Chris Maule, CEO and Founder of UKBN, offered his take on the results:

"Looking at the survey results, there's a clear correlation between understanding alternative finance and willingness to use it. With this being the case, improving knowledge of alternative finance will be critical for increasing its uptake. While demonstrating its benefits to business owners themselves will be important, increasing understanding among accountants and professional advisors – the bodies SMEs trust – will be critical if the sector is to reach its full potential to support SME growth.”

And finally, a survey that looks to expose the far-reaching impact of late payment amongst British businesses. Commercial debt collection agency Hilton-Baird Collection Services has quizzed UK business owners and finance directors on how easy it’s been to collect payment over the past year – as part of an annual exercise named the Late Payment Survey. The results:

  • 30% of businesses now classify over 10% of their debtor book as over 90 days old.

  • 30% of UK businesses have had to increase borrowing as a direct consequence of late payment. This includes the use of credit cards.

  • 31% of the time being spent by businesses on credit control is consumed with the chasing of overdue debt.

  • 19% have had to delay payment to HM Revenue & Customs.

  • 10% have been forced by late payment to turn away new business.

  • The average invoice is now being paid 22.5 days beyond the agreed credit terms. That’s the longest delay in the history of the Late Payment Survey, which began in 2011.

Alex Hilton-Baird, Managing Director of Hilton-Baird Collection Services, commented:

“It is deeply worrying how much of a financial impact late payment is continuing to have on businesses. It has been well documented how late payment is disturbing cash flow, but the effects run much deeper.

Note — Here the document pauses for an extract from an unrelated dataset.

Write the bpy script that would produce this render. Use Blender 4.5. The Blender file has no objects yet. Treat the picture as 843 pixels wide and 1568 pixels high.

“That the average business now spends almost a third of its credit control resource chasing overdue debt just serves to illustrate how businesses are struggling to win the battle against late payment. The credit control process needs to start even before the order is placed, with robust account opening procedures and terms and conditions of sale, but not enough businesses have the resource to get the basics right, let alone manage the entire process. The older a debt becomes, the trickier it is to recover so even more time and resource has to be invested in securing payment, further increasing the burden.”